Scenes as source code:
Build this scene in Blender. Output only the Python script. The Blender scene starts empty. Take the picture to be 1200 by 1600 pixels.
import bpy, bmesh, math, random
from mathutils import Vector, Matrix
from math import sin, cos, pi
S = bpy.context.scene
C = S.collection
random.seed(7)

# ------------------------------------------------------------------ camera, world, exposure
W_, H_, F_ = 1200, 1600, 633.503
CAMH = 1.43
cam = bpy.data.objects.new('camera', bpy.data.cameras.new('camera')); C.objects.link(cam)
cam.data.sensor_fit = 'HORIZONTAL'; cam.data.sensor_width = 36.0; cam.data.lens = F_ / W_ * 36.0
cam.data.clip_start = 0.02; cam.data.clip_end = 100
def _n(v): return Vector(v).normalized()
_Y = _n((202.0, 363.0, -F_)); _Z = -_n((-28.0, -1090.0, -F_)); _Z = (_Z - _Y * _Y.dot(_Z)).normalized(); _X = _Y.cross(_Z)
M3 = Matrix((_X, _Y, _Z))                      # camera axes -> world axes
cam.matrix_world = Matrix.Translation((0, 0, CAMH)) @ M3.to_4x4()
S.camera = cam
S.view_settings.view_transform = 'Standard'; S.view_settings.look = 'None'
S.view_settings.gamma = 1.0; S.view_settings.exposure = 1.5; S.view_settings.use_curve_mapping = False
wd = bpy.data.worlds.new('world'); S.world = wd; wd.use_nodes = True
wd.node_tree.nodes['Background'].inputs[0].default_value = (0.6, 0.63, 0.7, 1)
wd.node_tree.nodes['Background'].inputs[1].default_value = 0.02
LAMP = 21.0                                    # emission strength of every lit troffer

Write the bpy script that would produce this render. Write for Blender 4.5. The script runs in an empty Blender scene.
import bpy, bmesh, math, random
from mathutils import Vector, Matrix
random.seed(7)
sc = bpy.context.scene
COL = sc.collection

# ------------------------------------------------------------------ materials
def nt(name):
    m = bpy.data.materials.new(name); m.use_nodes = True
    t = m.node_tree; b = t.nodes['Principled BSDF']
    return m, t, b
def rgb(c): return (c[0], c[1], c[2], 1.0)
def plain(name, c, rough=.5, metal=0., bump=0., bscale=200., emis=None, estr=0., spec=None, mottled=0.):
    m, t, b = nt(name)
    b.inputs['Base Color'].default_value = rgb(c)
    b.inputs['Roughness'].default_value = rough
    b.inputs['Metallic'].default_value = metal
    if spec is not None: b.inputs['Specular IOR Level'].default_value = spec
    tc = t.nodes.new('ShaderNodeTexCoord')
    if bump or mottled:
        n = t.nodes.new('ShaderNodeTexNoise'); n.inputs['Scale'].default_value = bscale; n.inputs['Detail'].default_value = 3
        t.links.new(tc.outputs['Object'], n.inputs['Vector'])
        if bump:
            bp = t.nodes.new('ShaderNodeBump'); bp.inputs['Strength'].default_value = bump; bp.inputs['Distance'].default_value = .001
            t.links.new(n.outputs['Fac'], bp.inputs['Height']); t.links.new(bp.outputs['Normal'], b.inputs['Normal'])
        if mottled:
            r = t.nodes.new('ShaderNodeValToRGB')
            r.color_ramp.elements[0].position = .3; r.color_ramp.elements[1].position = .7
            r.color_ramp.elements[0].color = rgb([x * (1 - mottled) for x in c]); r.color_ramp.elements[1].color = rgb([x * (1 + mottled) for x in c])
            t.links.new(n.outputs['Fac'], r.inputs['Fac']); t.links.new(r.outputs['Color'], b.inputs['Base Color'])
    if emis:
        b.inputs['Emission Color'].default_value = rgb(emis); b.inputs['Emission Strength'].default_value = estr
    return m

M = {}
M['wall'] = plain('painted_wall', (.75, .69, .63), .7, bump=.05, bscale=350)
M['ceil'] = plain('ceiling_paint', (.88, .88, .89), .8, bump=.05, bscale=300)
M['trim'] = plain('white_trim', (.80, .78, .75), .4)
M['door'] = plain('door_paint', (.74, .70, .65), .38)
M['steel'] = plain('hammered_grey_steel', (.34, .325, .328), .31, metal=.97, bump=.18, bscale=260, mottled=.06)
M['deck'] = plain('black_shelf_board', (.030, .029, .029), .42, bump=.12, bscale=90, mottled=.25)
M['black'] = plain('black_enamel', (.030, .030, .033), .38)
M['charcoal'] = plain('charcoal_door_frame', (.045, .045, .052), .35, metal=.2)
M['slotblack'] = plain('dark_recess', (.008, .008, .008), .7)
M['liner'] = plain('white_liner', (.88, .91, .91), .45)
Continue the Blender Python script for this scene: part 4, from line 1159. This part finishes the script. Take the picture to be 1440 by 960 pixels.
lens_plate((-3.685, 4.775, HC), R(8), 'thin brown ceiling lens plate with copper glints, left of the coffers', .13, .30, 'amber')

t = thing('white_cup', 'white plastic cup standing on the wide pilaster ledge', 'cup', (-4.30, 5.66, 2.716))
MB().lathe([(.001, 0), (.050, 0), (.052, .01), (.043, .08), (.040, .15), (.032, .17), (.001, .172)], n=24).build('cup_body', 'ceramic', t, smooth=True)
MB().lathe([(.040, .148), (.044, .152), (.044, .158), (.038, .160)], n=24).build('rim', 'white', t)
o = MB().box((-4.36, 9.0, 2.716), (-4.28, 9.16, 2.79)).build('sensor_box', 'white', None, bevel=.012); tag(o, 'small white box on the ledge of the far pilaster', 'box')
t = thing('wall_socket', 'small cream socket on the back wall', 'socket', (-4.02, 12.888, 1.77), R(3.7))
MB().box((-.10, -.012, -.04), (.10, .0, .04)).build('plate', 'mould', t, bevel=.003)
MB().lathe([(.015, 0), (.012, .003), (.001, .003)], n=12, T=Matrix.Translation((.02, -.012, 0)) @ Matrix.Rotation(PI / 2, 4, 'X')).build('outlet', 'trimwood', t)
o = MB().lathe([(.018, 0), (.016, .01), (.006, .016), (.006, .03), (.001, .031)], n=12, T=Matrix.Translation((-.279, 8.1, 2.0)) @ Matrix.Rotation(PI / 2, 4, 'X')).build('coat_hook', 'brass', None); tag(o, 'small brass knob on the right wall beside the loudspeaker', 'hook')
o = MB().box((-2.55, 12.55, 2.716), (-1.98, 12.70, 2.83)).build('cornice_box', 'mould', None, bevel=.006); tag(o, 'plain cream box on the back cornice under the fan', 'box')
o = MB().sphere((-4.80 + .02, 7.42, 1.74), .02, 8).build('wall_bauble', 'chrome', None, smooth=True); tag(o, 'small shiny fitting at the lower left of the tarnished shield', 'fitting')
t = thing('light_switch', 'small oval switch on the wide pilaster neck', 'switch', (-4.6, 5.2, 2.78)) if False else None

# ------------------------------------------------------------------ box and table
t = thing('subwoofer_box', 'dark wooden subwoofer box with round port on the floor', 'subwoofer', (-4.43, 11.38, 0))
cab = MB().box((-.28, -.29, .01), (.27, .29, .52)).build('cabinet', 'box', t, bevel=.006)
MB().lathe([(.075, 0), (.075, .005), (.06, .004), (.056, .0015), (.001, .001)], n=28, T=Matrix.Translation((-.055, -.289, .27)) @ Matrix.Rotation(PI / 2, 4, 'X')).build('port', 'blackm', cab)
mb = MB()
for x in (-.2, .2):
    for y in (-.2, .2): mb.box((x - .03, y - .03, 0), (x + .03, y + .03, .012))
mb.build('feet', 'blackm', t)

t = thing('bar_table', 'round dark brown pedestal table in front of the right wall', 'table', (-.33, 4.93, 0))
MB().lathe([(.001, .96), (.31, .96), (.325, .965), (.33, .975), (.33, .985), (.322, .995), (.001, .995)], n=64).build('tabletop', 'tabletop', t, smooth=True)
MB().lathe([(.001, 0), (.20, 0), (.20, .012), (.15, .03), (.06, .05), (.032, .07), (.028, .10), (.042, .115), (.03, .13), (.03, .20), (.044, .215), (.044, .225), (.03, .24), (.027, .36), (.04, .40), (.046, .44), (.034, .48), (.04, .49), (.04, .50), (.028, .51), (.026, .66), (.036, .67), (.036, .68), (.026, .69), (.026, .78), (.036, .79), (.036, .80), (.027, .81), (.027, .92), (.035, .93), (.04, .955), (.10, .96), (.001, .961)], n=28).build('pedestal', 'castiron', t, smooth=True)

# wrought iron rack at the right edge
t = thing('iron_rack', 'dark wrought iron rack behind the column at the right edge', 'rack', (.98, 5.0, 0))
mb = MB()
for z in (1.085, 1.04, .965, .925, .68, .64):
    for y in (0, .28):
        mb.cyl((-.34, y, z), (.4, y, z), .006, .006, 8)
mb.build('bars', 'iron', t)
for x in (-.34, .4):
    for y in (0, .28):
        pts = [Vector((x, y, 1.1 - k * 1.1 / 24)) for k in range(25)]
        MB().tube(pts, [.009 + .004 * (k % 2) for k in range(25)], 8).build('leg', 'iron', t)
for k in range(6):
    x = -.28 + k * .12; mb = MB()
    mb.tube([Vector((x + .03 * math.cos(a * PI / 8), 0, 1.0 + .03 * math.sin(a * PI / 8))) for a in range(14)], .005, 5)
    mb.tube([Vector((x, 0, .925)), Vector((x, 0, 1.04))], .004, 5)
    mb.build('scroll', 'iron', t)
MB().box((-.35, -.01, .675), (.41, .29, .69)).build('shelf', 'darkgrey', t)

_WHAT TO DO_:
In the data above, find the line that contains "Write the bpy" and the line that contains "COL = sc.collection". Repeat exactly those lines and every line between them, and only those.

_EXERCISE ANSWER_:
Write the bpy script that would produce this render. Write for Blender 4.5. The script runs in an empty Blender scene.
import bpy, bmesh, math, random
from mathutils import Vector, Matrix
random.seed(7)
sc = bpy.context.scene
COL = sc.collection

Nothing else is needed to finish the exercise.